Coupled with her profligate spending, “splurging on shopping trips, paying no customs duties when bringing her goods back, sometimes hijacking, taking over the whole plane of the national airline, saying ‘I’m taking it shopping,’ and the passengers standing at the airport because the president’s wife decided to take the plane for the day. When people are hungry and don’t have running water, this is quite a big thing.”
Whatever the outcome of the transition from Robert Mugabe to his successor, the prospect of exile will proffer few options for the former President’s family. Their sons boast of their luxurious lives on social media; in September two Rolls Royces were seen in the streets of Harare, new additions to a fleet that includes Porsches, Range Rovers and Mercedes Benz, and they live in multi-million dollar homes. Mugabe is already reported to have siphoned millions of dollars into overseas banks, and Mnangagwa’s complicity in Mugabe’s rule means the 93-year-old leader is unlikely to have those assets stripped away.

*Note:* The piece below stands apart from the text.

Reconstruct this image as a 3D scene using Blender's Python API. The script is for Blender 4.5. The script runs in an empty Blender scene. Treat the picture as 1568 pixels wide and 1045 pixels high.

They may not find a warm welcome, Hill says, in Botswana, Malawi, or South Africa, which is home to millions of anti-Mugabe Zimbabweans, and where Grace Mugabe faces legal woes for an alleged assault.
Hill believes Namibia is one option. “It has all the same shops and virtually the same currency as South Africa, a pretty good climate, he’d be pretty comfortable,” he said. If the family were allowed to stay in Zimbabwe, they would probably be permitted to live in Mugabe’s home district of Zvimba, a rural area where the president has a multi-million dollar residence.
“That’s where his chief lives, that’s where he grew up, he would be out of circulation and he could probably live quite easily and he’d be out of public focus and very quickly forgotten,” Hill told CNN.
But there was one drawback, he noted.
“There’s no Tiffany’s in Zvimba,” he said. “I don’t think Grace will be particularly happy.”